I don't know what "cost-image" means. I get it often, yet it doesn't cause any problems.

I almost always do my crop in Hugin. I generally use autoclip, then adjust boundaries as I needed to remove extraneous bits. Sometimes I don't clip the panorama in Hugin, but it still works without problems.

I always use 48-bit TIFF (16-bit per channel) from RawTherapee.

I suspect the issues are coming from control points and position calculation. If you're using the panorama assistant, it does a lot of cleanup on control points that you're maybe not going manually?

My process (using the Expert Interface):
  1. Load images.
  2. Go to control points tab and go through the images setting horizontal lines (if needed).
  3. On Photos tab, run CPFind, then Positions (incremental).
  4. Right-click in a blank area of the list of images and clean control points.
  5. Repeat steps 3 and 4, but using the next Geometric option down.
  6. After running the "Everything except translation" option and cleaning control points, view the panorama using Preview Panorama (OpenGL). Use Move/Drag and Projection to center and fit it.
  7. Use Crop to autocrop it.
  8. Drag crop borders to adjust. Close the Preview Panorama window.
  9. On the Photos tab, calculate the Photometric optimization.
  10. On the Stitcher tab, calculate optimal size, save the PTO, and stitch.

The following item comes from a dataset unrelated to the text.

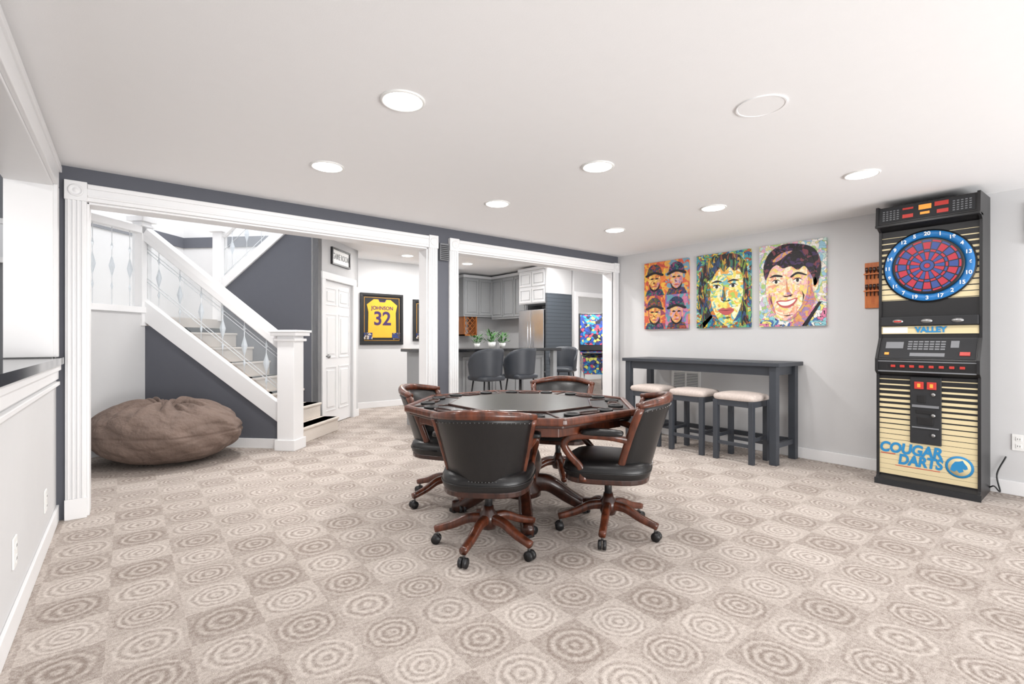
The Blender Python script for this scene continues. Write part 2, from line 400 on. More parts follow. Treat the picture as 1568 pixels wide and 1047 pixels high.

I think cleaning the control points is what makes the difference for me.

I've also sometimes seen Hugin misread the focal length on an image. When that happens, I get weird results, and my process eventually hits a point where Hugin says that calculated values are invalid. But you would see that before getting to the actual stitching stage.

Helpful?

On 11/7/22 06:31, Alexander Drecun wrote:
What is the cost-image? I'm wondering if both of you may, in one way or another, be pointing to the issue giving me problems. I was attempting to export stitches that were uncropped - that is to say, all of the edges of the panorama being visible - so that I could make decisions about cropping later, once I'd straightened the mosaic in a photo editing software like Gimp, but maybe doing that has been creating issues. I say that in part because some of the successful stitches I've made recently have come using Hugin in "simple" mode with a crop automatically applied.

Out of curiosity, have any of you had greater or less success depending on the file type you've used? I've experienced almost no success working with tiffs and pngs created off of the original raw files via Lightroom, but I'm getting more successful stitches with jpegs off of those same raw files. I should clarify that these successes and failures are coming while running tests on the same image set, DSC0175-DSC0235, just tiff vs png vs jpeg. 

On Mon, Nov 7, 2022 at 6:03 AM John Fine <johnfi...@gmail.com> wrote:


On Sat, Nov 5, 2022 at 7:25 PM Alexander Drecun <alexande...@gmail.com> wrote:

enblend: warning: unable to run Dijkstra optimizer
enblend: note: seam-line end point outside of cost-image

I'm not sure I'm remembering correctly.  If I am, this might help:
I have had a lot of problems similar to that.  I think they occured in panoramas with ragged edges.
When I had not taken photos far enough beyond what I actually wanted, I had the problem that assembly of the panorama would tilt the outside edges of individual photos (not parallel to the panorama edge) so I had to either clip to exclude some of the content I wanted, or clip wider to include some empty space (make the edge of the final panorama ragged).  The latter had the extra problem that I think matches what you described.
I think you can avoid it by clipping tighter.